Our review has demonstrated that engagement between civil society and oversight bodies can be a productive tool for limiting the risks that government surveillance poses to privacy, civil liberties, and human rights. In many countries, the opportunities for civil society organizations to engage with oversight bodies are increasing. Government oversight can provide meaningful accountability for surveillance agencies and their activities, and can enforce safeguards to protect individual rights and the rule of law. In addition, because oversight bodies typically have access to classified information, they can conduct reviews and make findings in many settings that are inaccessible to public litigation or public debate in legislatures.

This report explores the ways in which civil society and oversight bodies can work cooperatively to promote robust oversight of surveillance. The report identifies and analyzes a variety of models of engagement between civil society and oversight that can serve this goal.

Engagement between civil society and oversight bodies can be a productive tool for limiting the risks that government surveillance poses to privacy, civil liberties, and human rights.

Our research for this report principally involved conducting interviews. In each of the eight countries we have explored, we conducted interviews of civil society representatives and of current and former staff for government oversight bodies. We interviewed representatives from almost all of the oversight bodies in these eight countries that both conduct oversight of surveillance activities and have engaged with civil society organizations. On the civil society side, we interviewed representatives from a variety of privacy, civil liberties, and human rights organizations that have engaged with these oversight bodies.
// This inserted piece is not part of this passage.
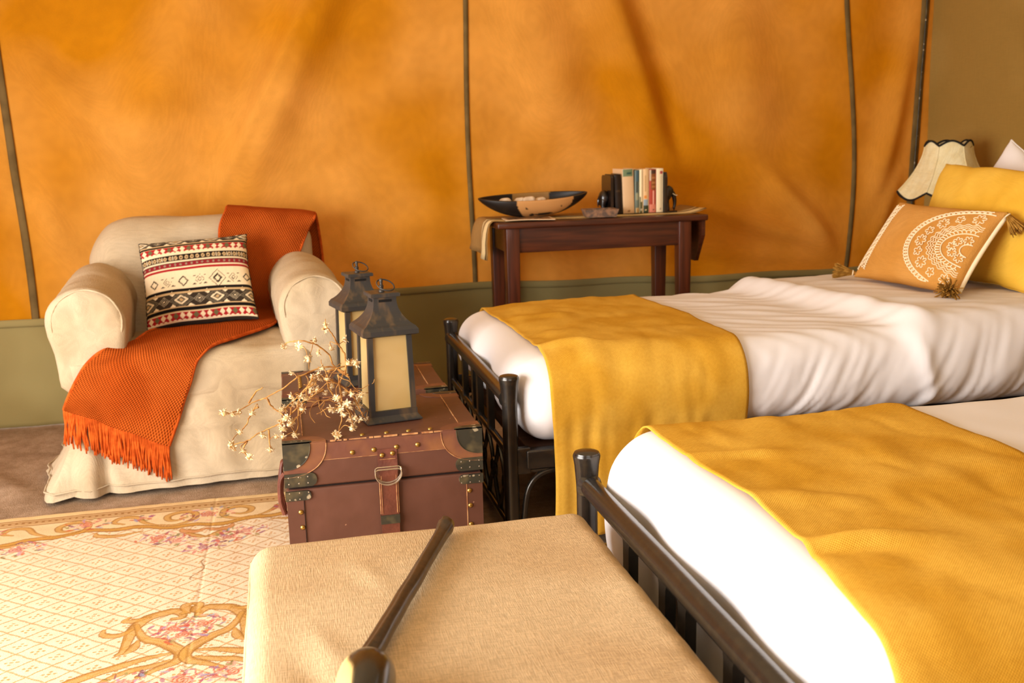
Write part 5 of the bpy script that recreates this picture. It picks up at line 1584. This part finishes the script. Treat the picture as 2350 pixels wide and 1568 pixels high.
def book(x0, x1, h, d, spine, label, bands=(), top='paper', lean=0.0, y=4.075):
    """an upright book, spine toward the room: cover boards, spine, page block"""
    w = x1 - x0
    root = thing('book', label, 'book', ((x0 + x1) / 2, y, TOP + .0012), 0, 'books between the elephant bookends')
    root.rotation_euler = (0, lean, 0)
    cv = plain('cover_%d' % int(x0 * 1000), spine)
    t = .0016
    for s in (-1, 1):
        m_ = MB(); m_.box((s * (w / 2 - t / 2) - t / 2, .0015, .0), (s * (w / 2 - t / 2) + t / 2, d, h)); obj('cover', m_.mesh('cover'), cv, root)
    m_ = MB(); m_.box((-w / 2 + t, .003, .003), (w / 2 - t, d - .004, h - .003)); obj('pages', m_.mesh('pages'), M['paper'], root)
    # rounded spine with its print as colour bands
    nz_, na = 44, 9
    V, C = [], []
    for i in range(nz_ + 1):
        f = i / nz_
        for k in range(na + 1):
            a = -1 + 2 * k / na
            V.append((a * w / 2, .0022 - .0035 * (1 - a * a), h * f))
            c = np.array(lin(*spine))
            for (a0, a1, b0, b1, col) in bands:
                if a0 <= f <= a1 and b0 <= (k / na) <= b1: c = np.array(lin(*col))
            C.append(c)
    V = np.array(V); C = np.array(C)
    n1 = na + 1
    i = np.arange(nz_)[:, None] * n1 + np.arange(na)[None, :]
    Q = np.stack([i, i + 1, i + n1 + 1, i + n1], -1).reshape(-1, 4)
    V2, Q2, _, C2 = shell(V, Q, None, .0012, C)
    obj('spine', make_mesh('spine', V2, Q2, None, C2), M['magazine'], root)
    return root
book(1.388, 1.418, .168, .12, (40, 28, 20), 'dark brown book, leftmost beside the left elephant', ((.55, .60, .2, .8, (70, 50, 30)),), lean=-.05)
book(1.4225, 1.4725, .190, .125, (222, 186, 142), 'thick cream book with a green patch at the top of its spine', ((.84, .99, .1, .95, (112, 130, 96)), (.88, .93, .35, .8, (54, 84, 72)), (.04, .07, .4, .6, (150, 110, 80)), (.35, .8, .45, .55, (206, 168, 128))), lean=-.03)
book(1.4745, 1.4945, .183, .12, (110, 122, 110), 'thin blue green book with a mottled spine', ((.75, .98, .2, .9, (74, 98, 104)), (.48, .74, .25, .6, (60, 66, 62)), (.3, .46, .2, .8, (150, 150, 120)), (.02, .13, .2, .9, (206, 176, 120)), (.02, .11, .45, .75, (160, 112, 44))))
book(1.4955, 1.5105, .185, .12, (240, 222, 180), 'thin white book with dark leaves at the foot of its spine', ((.0, .26, 0, .8, (96, 92, 52)), (.26, .38, .0, .4, (110, 104, 60)), (.06, .10, .3, .8, (200, 190, 160))))
book(1.5120, 1.5375, .187, .12, (228, 190, 138), 'beige book with a blue and green picture low on its spine', ((.0, .16, 0, 1, (58, 66, 46)), (.05, .09, .3, .6, (226, 200, 150)), (.17, .30, .1, .85, (150, 166, 176)), (.32, .40, .2, .6, (222, 140, 60)), (.5, .85, .3, .45, (196, 156, 104))))
book(1.5390, 1.5700, .184, .12, (176, 66, 46), 'red book with a brown upper half and pink lettering', ((.54, .98, .3, 1, (140, 84, 44)), (.9, .99, .3, 1, (76, 56, 44)), (.12, .5, .55, .75, (236, 170, 150)), (.0, .2, .0, 1, (220, 136, 112)), (.05, .08, .5, .75, (70, 60, 56)), (.75, .98, 0, .25, (200, 180, 150)), (.58, .62, .4, .9, (180, 120, 70)), (.68, .72, .4, .9, (180, 120, 70)), (.78, .82, .4, .9, (180, 120, 70))))
book(1.5715, 1.6025, .187, .135, (238, 220, 182), 'ivory book with a red mark, rightmost beside the right elephant', ((.88, .95, .5, .9, (180, 80, 80)), (.1, .86, .62, .68, (206, 190, 150)), (.06, .1, .5, .75, (170, 150, 130))))

def ellipsoid(c, r, n=16, rot=None):
    V, F = [], []
    for i in range(n + 1):
        a = PI * i / n
        for k in range(n * 2):
            b = PI * k / n
            p = Vector((r[0] * math.sin(a) * math.cos(b), r[1] * math.sin(a) * math.sin(b), r[2] * math.cos(a)))
            if rot: p.rotate(rot)
            V.append((p.x + c[0], p.y + c[1], p.z + c[2]))
    for i in range(n):
        for k in range(n * 2):
            k2 = (k + 1) % (n * 2)
            F.append((i * 2 * n + k, (i + 1) * 2 * n + k, (i + 1) * 2 * n + k2, i * 2 * n + k2))
    return V, F

def bookend(x, y, front, label):
    """half an elephant carved against an upright board; front = head half, else the rump half"""
    root = thing('elephant_bookend', label, 'bookend', (x, y, TOP), 0, 'elephant bookends')
    s = 1 if front else -1
    m_ = MB()
    if front:
        m_.plate([(-.055, .0), (.07, .0), (.07, .150), (.06, .172), (-.045, .172), (-.055, .150)], 'x', -.006, .012)
    else:
        m_.plate([(-.055, .0), (.07, .0), (.07, .155), (.06, .165), (-.045, .165), (-.055, .155)], 'x', -.006, .012)
    obj('board', m_.mesh('board'), M['ebony'], root)
    m_ = MB(); m_.plate([(0, -.05), (s * .055, -.045), (s * .055, .05), (0, .06)][::s], 'z', 0.0, .006); obj('foot_plate', m_.mesh('foot_plate'), M['ebony'], root)
    b = MB()
    if front:
        b.add(*ellipsoid((.021, 0, .074), (.024, .027, .030)))
        b.add(*ellipsoid((.036, 0, .088), (.020, .018, .022)))
        b.add(*ellipsoid((.034, 0, .105), (.009, .010, .008)))
        b.tube(catmull([(.045, 0, .085), (.056, 0, .070), (.061, 0, .050), (.0615, 0, .030), (.058, 0, .014), (.062, 0, .008)], 5), list(np.linspace(.0125, .0042, 26)), 12)
        b.tube([(.016, -.016, .070), (.019, -.017, .040), (.022, -.017, .006)], [.014, .0095, .010], 12)
        b.tube([(.004, .016, .070), (.004, .017, .040), (.004, .017, .006)], [.014, .0095, .010], 12)
        b.add(*ellipsoid((.026, -.022, .082), (.015, .004, .019)))
        b.add(*ellipsoid((.026, .022, .082), (.015, .004, .019)))
    else:
        b.add(*ellipsoid((-.020, 0, .070), (.023, .028, .033)))
        b.add(*ellipsoid((-.024, 0, .060), (.020, .024, .030)))
        b.tube([(-.024, -.014, .060), (-.028, -.016, .035), (-.028, -.016, .006)], [.016, .0105, .011], 12)
        b.tube([(-.010, .015, .060), (-.010, .016, .035), (-.010, .016, .006)], [.016, .0105, .011], 12)
        b.tube(catmull([(-.040, 0, .078), (-.046, 0, .060), (-.046, 0, .042), (-.044, 0, .030)], 5), list(np.linspace(.0040, .0026, 16)), 8)
    me = b.mesh('elephant', True)
    o = obj('elephant_half', me, M['ebony'], root)
    md = o.modifiers.new('remesh', 'REMESH'); md.mode = 'VOXEL'; md.voxel_size = .0022; md.use_smooth_shade = True
    sm = o.modifiers.new('smooth', 'SMOOTH'); sm.iterations = 4
    if front:
        for yy in (-.011, .011):
            v, f = tube(catmull([(.048, yy, .078), (.060, yy * 1.3, .070), (.068, yy * 1.3, .071)], 4), list(np.linspace(.0022, .0008, 9)), 7)
            obj('tusk', make_mesh('tusk', v, f), M['cord'], root)
bookend(1.368, 4.118, False, 'ebony bookend carved as the rump of an elephant, left of the books')
bookend(1.6115, 4.118, True, 'ebony bookend carved as an elephant head with trunk, right of the books')

# ------------------------------------------------------------------ pillows on the far bed
# amber cushion with cord embroidery and four tassels
def tassel(root, p, d, bushy=False, seed=0):
    rr = random.Random(seed)
    d = Vector(d).normalized(); p = Vector(p)
    a = d.orthogonal().normalized(); b = d.cross(a)
    m_ = MB()
    L, W = (.074, .028) if not bushy else (.046, .040)
    for k in range(110 if bushy else 80):
        an, r = rr.uniform(0, 2 * PI), math.sqrt(rr.random())
        o1 = (a * math.cos(an) + b * math.sin(an)) * r
        ln = L * rr.uniform(.8, 1.05)
        c2 = Vector((rr.uniform(-1, 1), rr.uniform(-1, 1), rr.uniform(-1, 1))) * (.003 if not bushy else .010)
        m_.tube([p + o1 * .005, p + d * .016 + o1 * .009, p + d * (ln * .6) + o1 * W * .65 + c2 * .5, p + d * ln + o1 * W + c2], .0019, 4)
    t = obj('tassel', m_.mesh('tassel', True), M['tassel'], root)
    m_ = MB(); m_.tube([p + d * .009 + (a * math.cos(q) + b * math.sin(q)) * .0085 for q in np.linspace(0, 2 * PI, 14, endpoint=False)], .0022, 6, closed=True)
    obj('tassel_tie', m_.mesh('tassel_tie', True), M['cord'], t)

def amber_cushion():
    w, h = .455, .315
    V, Q, uvm, fr = pillow(w, h, .125, 64, .07, .40)
    c = Vector((2.098, 2.945, .728))
    xd = Vector((.080, -.43, -.012)); ud = Vector((.190, .02, .250))
    root = thing('embroidered_cushion', 'amber cushion with cream cord embroidery and ochre tassels on the far bed', 'cushion', c)
    root.rotation_euler = frame(c, xd, ud).to_euler()
    body = obj('cushion_body', make_mesh('cushion_body', soften(V, .003), Q), M['amber'], root)
    def on(px, pz, off=.0016):
        u, v = np.clip(px / (w / 2), -.985, .985), np.clip(pz / (h / 2), -.985, .985)
        x, y, z = fr(np.array(u), np.array(v))
        return (float(x), float(y) - off, float(z))
    m_ = MB()
    def cord(pts, r=.0020):
        if len(pts) < 2: return
        P = []
        for i in range(len(pts) - 1):
            a, b = pts[i], pts[i + 1]
            n = max(1, int(math.hypot(b[0] - a[0], b[1] - a[1]) / .006))
            for k in range(n): P.append((a[0] + (b[0] - a[0]) * k / n, a[1] + (b[1] - a[1]) * k / n))
        P.append(pts[-1])
        m_.tube([on(*p) for p in P], r, 5)
    # half-round paisley growing from the right edge
    ex, ez = .215, -.012
    def arc(rx, rz, a0=PI * .5, a1=PI * 1.5, n=60): return [(ex + rx * math.cos(a), ez + rz * math.sin(a)) for a in np.linspace(a0, a1, n)]
    ok = lambda P: [p for p in P if abs(p[1]) < h / 2 * .93 and p[0] < w / 2 * .95]
    def loops(rx, rz, amp, nl, a0=PI * .52, a1=PI * 1.48):
        P = []
        for i in range(nl * 8 + 1):
            a = a0 + (a1 - a0) * i / (nl * 8)
            ph = 2 * PI * i / 8
            k = 1 + amp * (.5 + .5 * math.cos(ph)) / rx
            a2 = a + .035 * math.sin(ph)
            P.append((ex + rx * k * math.cos(a2), ez + rz * k * math.sin(a2)))
        return P
    cord(ok(arc(.225, .145))); cord(ok(loops(.228, .148, .016, 40)), .0018)
    def sprig(cx, cz, R, petals, rot):
        P = []
        for i in range(petals * 8 + 1):
            a = rot + 2 * PI * i / (petals * 8)
            k = R * (.42 + .58 * abs(math.sin(petals * (a - rot) / 2)) ** .8)
            P.append((cx + k * math.cos(a), cz + k * math.sin(a)))
        cord(ok(P), .0015)
    for i in range(9):
        a = PI * (.56 + .88 * i / 8)
        sprig(ex + .185 * math.cos(a), ez + .118 * math.sin(a), .021 if i % 2 == 0 else .016, 7 if i % 2 == 0 else 5, a)
    for rx, rz in ((.150, .092), (.140, .085), (.130, .078)):
        P = [(ex + (rx + .004 * math.sin(30 * a)) * math.cos(a), ez + (rz + .003 * math.sin(30 * a)) * math.sin(a)) for a in np.linspace(PI * .5, PI * 1.5, 130)]
        cord(ok(P), .0014)
    cord(ok(loops(.104, .062, .018, 22)), .0017); cord(ok(arc(.100, .058)))
    for i in range(5):
        a = PI * (.6 + .8 * i / 4)
        sprig(ex + .062 * math.cos(a), ez + .034 * math.sin(a), .016, 6, a)
    cord(ok([(ex + .03 * math.cos(a), ez + .022 * math.sin(a)) for a in np.linspace(PI * .5, PI * 1.5, 20)]))
    obj('embroidery', m_.mesh('embroidery', True), M['cord'], body)
    m_ = MB()
    # border down the left edge
    for x in (-.212, -.176):
        cord([(x, z) for z in np.linspace(-.135, .135, 30)], .0018)
        cord([(x + .006 * math.cos(i * 1.6), -.138 + .276 * i / 130) for i in range(131)], .0016)
    cord([(-.194 + .011 * math.sin(i * .55), -.13 + .26 * i / 150) for i in range(151)], .0015)
    cord([(-.194 + .009 * math.sin(i * .55 + 2), -.13 + .26 * i / 150) for i in range(151)], .0015)
    obj('embroidery', m_.mesh('embroidery', True), M['cord'], body)
    # pale side gusset at the right end
    P = [(w / 2 * .99, 0, z) for z in np.linspace(-h / 2 * .9, h / 2 * .9, 20)]
    v, f = tube([(p[0] - .010 * (1 - (p[2] / (h / 2)) ** 2), .006, p[2]) for p in P], .0075, 8)
    obj('side_band', make_mesh('side_band', v, f), M['cord'], root)
    inv = root.rotation_euler.to_matrix().inverted()
    down = inv @ Vector((0, 0, -1))
    tassel(root, (w / 2 * .99, -.004, h / 2 * .97), (inv @ Vector((.35, -.55, -.75))), False, 1)
    tassel(root, (-w / 2 * .99, .0, h / 2 * .97), (inv @ Vector((0.1, .3, -1))), False, 2)
    tassel(root, (-w / 2 * .99, -.004, -h / 2 * .93), (inv @ Vector((-.8, .45, .12))), False, 3)
    tassel(root, (w / 2 * .93, -.018, -h / 2 * .93), (inv @ Vector((-.55, -.5, .0))), True, 4)
amber_cushion()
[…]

We first set out to examine the current state of engagement between civil society and oversight bodies, exploring the different models for engagement and the strategies that have been productive. Since the report explores engagement between civil society and oversight bodies, rather than litigation brought by civil society to challenge government activities, this report does not include a discussion of the type of oversight conducted by the courts through judicial review. Nor does it include the oversight conducted by specialized courts like the Foreign Intelligence Surveillance Court (FISA Court) in the United States or the Investigatory Powers Tribunal (IPT) in the U.K. We next identify barriers to productive engagement between oversight and civil society, possible strategies for mitigating these barriers, and instances where engagement has not been productive. Finally, we outline specific practical recommendations for civil society organizations and for oversight bodies.